There's a poignant performance by Alun Armstrong at the heart of Richard Bean's possibly semi-autobiographical comedy, about middle-aged children wrangling their ageing parents.
Co-directed by Terry Johnson and that televisual curmudgeon Richard Wilson, To Have and To Hold centres on cranky ex copper Jack (Armstrong) who both sadly and amusingly articulates the trials and despair of extreme old age.
At 91, he can't walk, drive a car, or even open a jar, and all his work mates, friends and siblings are dead.
But amid enjoyable marital bickering with Marion Bailey's overly sprightly Florence, and entertaining interludes where we hear Jack's stories about long-solved cases, Bean's rather restrained comedy never quite fires into life.

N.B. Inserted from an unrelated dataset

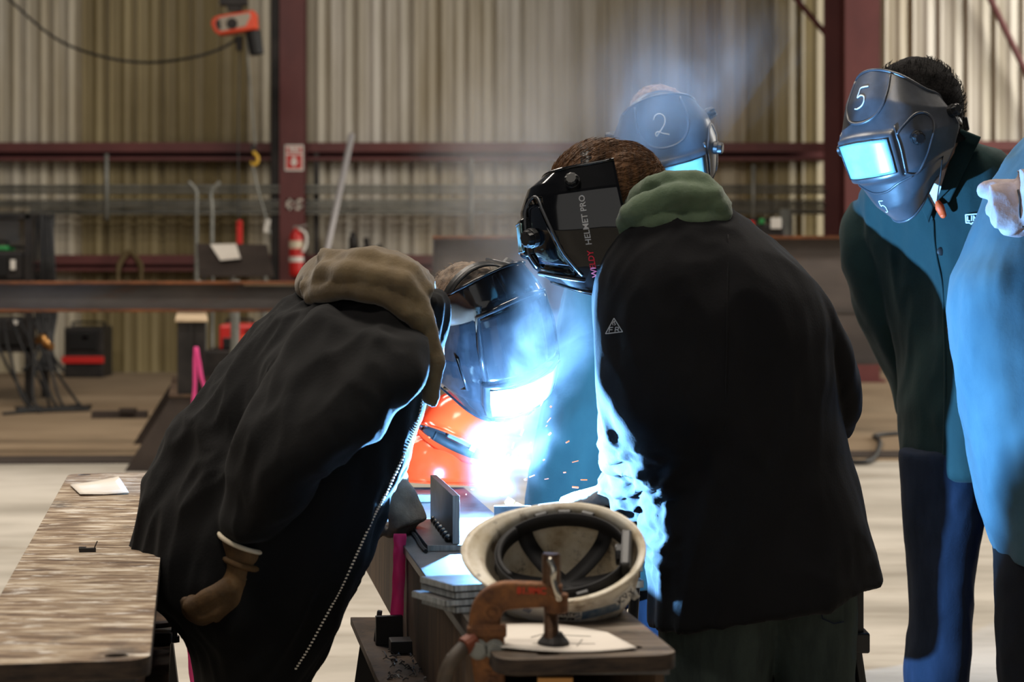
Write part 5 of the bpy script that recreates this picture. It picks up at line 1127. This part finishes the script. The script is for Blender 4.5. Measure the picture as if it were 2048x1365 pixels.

A half-baked plotline about sharp-eyed cousin Pam (Rachel Dale) and hulking gardener 'rhubarb Eddie (Adrian Hood) possibly ripping the couple off, is resolved too quickly.
And their adult children; crime writer Rob (Christopher Fulford) and private healthcare manager Tina (Hermione Gulliford) are underwritten and unsympathetic.
Education has enabled them to flee the dated 80s furniture and knick-knackery of Jack and Flo's home in Wetwang, Yorkshire - a fabulously detailed set by James Cotterill complete with sliding kitchen hatch used to punctuate the couple's squabbles.
Steeped in modern (Southern) materialistic ways, Rob and Tina don't visit often enough and are out of place in their parents' world, but as Bean's paean to the past suggests, they've lost roots and community along the way.
There's some mildly farcical business with a locked door, and sideswipes about digital exclusion, instant coffee, and electric cars, but it's not sharp enough to be satirical.
Best then to sit back and enjoy Bean's authentic, seemingly freeform dialogue, between two people who have been married for seven decades, and the impeccable comic timing of Armstrong and Bailey.
He gets the lion's share, but she holds her own, and on the rare occasion when the bickering gives way to tenderness, they make it count.
By the end, the over-riding emotion is of sorrow; at lives - and a way of life - that have passed.
To Have And To Hold runs at Hampstead Theatre until November 25.